■ DIRECTION:
Omit the pictures and print exactly the lines of the listing below, starting at the first and ending at the line containing "mb.build('flow_arrow','black',br)".

■ RECORDED INFORMATION:
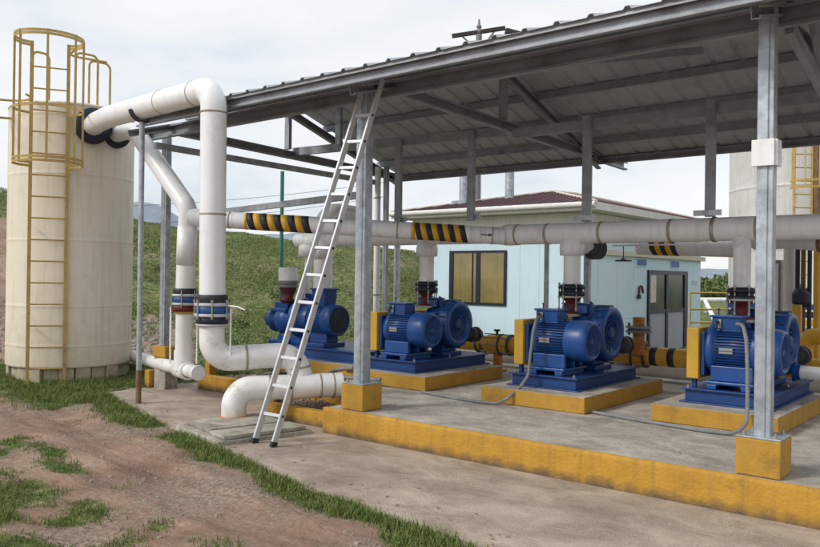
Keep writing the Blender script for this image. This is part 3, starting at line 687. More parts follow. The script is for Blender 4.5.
# flow arrow painted on the branch pipe (built as thin raised decal)
mb=MB(); side=LDn.cross(Vector((0,0,1))).normalized()
for seg,(a0,a1,h0,h1) in enumerate(((3.80,3.9,.006,.006),(3.9,3.965,.02,.0))):
    q=[]
    for t0,h in ((a0,h0),(a1,h1)):
        for s in (-1,1):
            ang=s*h/.108; q.append(LA+LDn*t0+side*.1105*math.cos(ang)+Vector((0,0,1))*.1105*math.sin(ang))
    mb.add(q,[(0,1,3,2)])
mb.build('flow_arrow','black',br)

# second header further back with hazard bands (seen below the header, right)
t=thing('rear_header_pipe',(-4,11.5,2.12),'rear white pipe with black and yellow bands seen under the main header','pipe')
MB().cyl((-4.9,11.5,2.15),(-3.45,11.5,2.1),.125,30).build('pipe_run','pvc_old',t)
y_=MB(); b_=MB(); hazard(y_,b_,Vector((-4.9,11.5,2.15)),Vector((1.45,0,-.05)),.125,.22,.62,5); y_.build_each('yellow_band','yellow',t); b_.build_each('black_band','black',t)
MB().tube([(-3.46,11.5,2.1),(-3.35,11.5,2.09)],.14,24).build('end_flange','pvc_old',t)
MB().bar((-4.9,11.45,2.27),(-3.9,11.45,2.24),.08,.05).build('support_rail','pvc_grey',t)
t=thing('pipe_elbow',(-4.35,9.0,2.02),'short white elbow with black rubber end below the main header','pipe')
MB().tube([(-4.42,8.55,2.1),(-4.42,8.95,2.02),(-4.36,9.0,2.02)],.09,20,br=.06).build('pipe_run','pvc',t)
MB().lathe((-4.42,8.95,2.02),(.9,-.4,0),[(0,.135),(.13,.135),(.13,.11)],26).build('rubber_end','black',t)
t=thing('rear_branch_pipe',(-1.9,9,2.05),'curved pale branch pipe below the header right of the front right post','pipe')
MB().tube([(-2.6,9.4,2.1),(-2.2,9.1,2.1),(-1.8,8.95,2.06),(-1.0,8.9,2.03)],.1,24,br=.3).build('pipe_run','pvc_old',t)
MB().lathe((-1.86,8.965,2.063),(1,-.1,-.05),[(0,.11),(.04,.11)],24).build('joint_ring','rusty',t)

# ------------------------------------------------------------------ left main pipe
mn=thing('main_pipe',(-7.15,5.25,.7),'thick white pipe rising from the T-joint, up over and into the cream tank','pipe')
RM=.142
MP=[(-10.95,5.86,3.74),(-10.27,5.60,3.73),(-9.75,5.50,3.735),(-7.14,5.25,3.69),(-7.14,5.27,1.55)]
MB().tube(MP[:3]+[MP[2]],RM,36) if 0 else None
MB().tube([MP[0],MP[1],MP[2],MP[3],(-7.14,5.26,1.95),(-7.14,5.27,1.30)],RM,40,br=.23,seg=12).build('pipe_run','pvc',mn)
MB().tube([(-7.14,5.27,1.14),(-7.14,5.27,.70),(-6.64,6.02,.745),(-6.55,6.10,.40)],.138,40,br=.24,seg=12).build('lower_pipe','pvc_low',mn)
def coupling(parent,c,z0,r,sp,name='coupling'):
    for z,h,dr,m,nm in sp:
        MB().smoothlathe((c[0],c[1],z0+z),(0,0,1),[(0,r-.01),(0,r+dr-.006),(.006,r+dr),(h-.006,r+dr),(h,r+dr-.006),(h,r-.01)],40).build(nm,m,parent)
coupling(mn,(-7.14,5.27),1.075,.142,[(0,.02,.035,'white_band','lower_ring'),(.022,.075,.03,'navy','rubber_sleeve'),(.10,.034,.05,'white_band','clamp_ring'),(.136,.078,.040,'blue_band','blue_body'),(.216,.034,.05,'white_band','clamp_ring'),(.257,.085,.026,'black','rubber_sleeve')])
mb=MB()
for k in range(7):
    a=2*math.pi*k/7+.25; px,py=-7.14+.197*math.cos(a),5.27+.197*math.sin(a)
    mb.cut().cyl((px,py,1.15),(px,py,1.36),.008,8)
    for zz in (1.165,1.34): mb.cyl((px,py,zz),(px,py,zz+.02),.016,6)
mb.build_each('clamp_bolt','steel',mn)
mb=MB()
for p,d in (((-7.14,5.25,3.42),(0,0,1)),((-7.14,5.262,2.3),(0,0,1)),((-8.3,5.365,3.713),(1,-.09,-.02)),((-6.93,5.58,.72),(.55,.83,.05)),((-6.6,6.06,.60),(.1,.1,-1)),((-7.52,5.29,3.697),(1,-.09,-.02))):
    mb.cut().smoothlathe(p,d,[(-.012,.140),(-.01,.147),(.01,.147),(.012,.140)],40)
mb.build_each('joint_ring','seal',mn)
mb=MB(); mb.cyl((-6.93,5.36,.7),(-6.93,5.36,1.28),.010,10); mb.tube([(-6.95,5.33,1.3),(-6.8,5.36,1.29),(-6.72,5.38,1.26)],.008,8); mb.cyl((-7.33,5.5,.6),(-7.33,5.5,1.2),.012,10); mb.build('sampling_tube','pvc_old',mn)
# collar at the tank
d=Vector((-10.32+10.95,5.62-5.86,0)).normalized()
MB().smoothlathe(Vector((-10.62,5.735,3.74)),d,[(-.1,.16),(-.1,.25),(.05,.255),(.075,.24),(.08,.17),(.075,.14)],40).build('rubber_collar','navy',mn)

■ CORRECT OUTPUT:
Keep writing the Blender script for this image. This is part 3, starting at line 687. More parts follow. The script is for Blender 4.5.
# flow arrow painted on the branch pipe (built as thin raised decal)
mb=MB(); side=LDn.cross(Vector((0,0,1))).normalized()
for seg,(a0,a1,h0,h1) in enumerate(((3.80,3.9,.006,.006),(3.9,3.965,.02,.0))):
    q=[]
    for t0,h in ((a0,h0),(a1,h1)):
        for s in (-1,1):
            ang=s*h/.108; q.append(LA+LDn*t0+side*.1105*math.cos(ang)+Vector((0,0,1))*.1105*math.sin(ang))
    mb.add(q,[(0,1,3,2)])
mb.build('flow_arrow','black',br)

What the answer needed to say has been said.